Hunger Mountain - Vermont College Journal of the arts

Visiting with Murray Silverstein

by Claire Guyton

What inspired your poem “Back Porch, Twilight”?

A September day, summer vanishing before my eyes, longing to slow time down if not stop it altogether, I wrote a few phrases in my journal: “back porch, twilight,” “garden on its late-summer binge,” and “light left twenty minutes most.” That’s about it. Then, over a period of about two years, I wrote and rewrote about forty drafts.

Tell us about your writing process—either generally or specifically with regard to the birth and development of this poem.

I tend to start poems all the time with notes, phrases, journal entries, and so on, and then see what comes up—which “starts” do I find myself thinking about between writing sessions? When I’m drawn back to something, new material—a word, a phrase, a line by others—begins to insert itself or to attach itself to the original phrases. A few in-between-session moments like this and I’m off; I can feel my way into the “middle” of the poem. That’s the best place to be, by the way, the middle of a poem! Being within—almost in a spatial sense—the middle of something that you sense is going well: in media res feels good to me. Finishing, though, is hard. I tend to fidget with my drafts for a long time, setting them aside, coming back to them; sometimes radically revising. As a result, I find it helpful, even necessary, to keep a rotation going, always something at each stage. Which automatically seems to happen, I’ve noticed, if I follow the rule Keep Starting.

If you painted this piece, what colors would you use?

As an architect, I find it more congenial to think about places in these terms. If this poem were a built space, what would it be like; what if it were a building, or a room? In that sense, this one’s easy: it’s an outdoor room, or a wonderful porch, half-in and half-out. A place that endures while you (and time) pass through. And a “back” porch, at that, with all the wonderful connotations.
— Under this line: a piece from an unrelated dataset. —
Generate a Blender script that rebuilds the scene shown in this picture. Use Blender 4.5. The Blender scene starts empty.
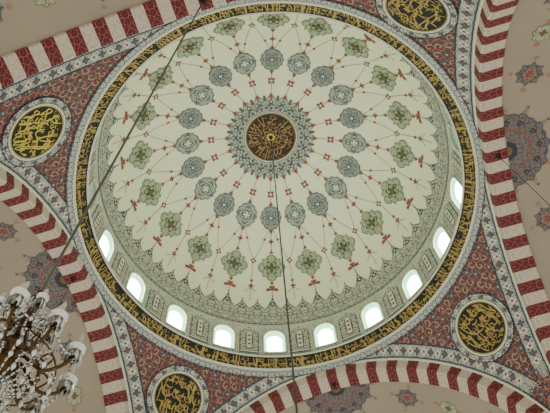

What books have had the most impact on your writing?

That’s tough to answer. I read way, way more than I write. And sometimes I have the weird and pleasurable feeling that my writing is simply reading in another form—aggressive reading, an extension of the reading. The writers and books I love are like one big river in which I always seem to be splashing around; powering along on currents, finding the creeks, the eddies, the delta, the sea. Hard to say what things exactly, at any moment, are keeping me afloat: it’s all one element! A mix of old and new, the canon stuff—I’m adoring Joyce these days—and whatever feels alive. I loved Natasha Trethaway’s Native Guard. For the past few months, I’ve been reading the collected Tomas Tranströmer; just finished his Baltics and The Truth Barrier, and The Sad Gondola. What a great poet! For me, he’s one of those poets, who, as you read them, show you ways, strategies, for going deeper into your own work; very useful. Stevens, Szymborska, Zbigniew Herbert, Heaney, Kunitz, Bob Hass, Mark Doty, and on and on, all are like this for me, all part of the conversation.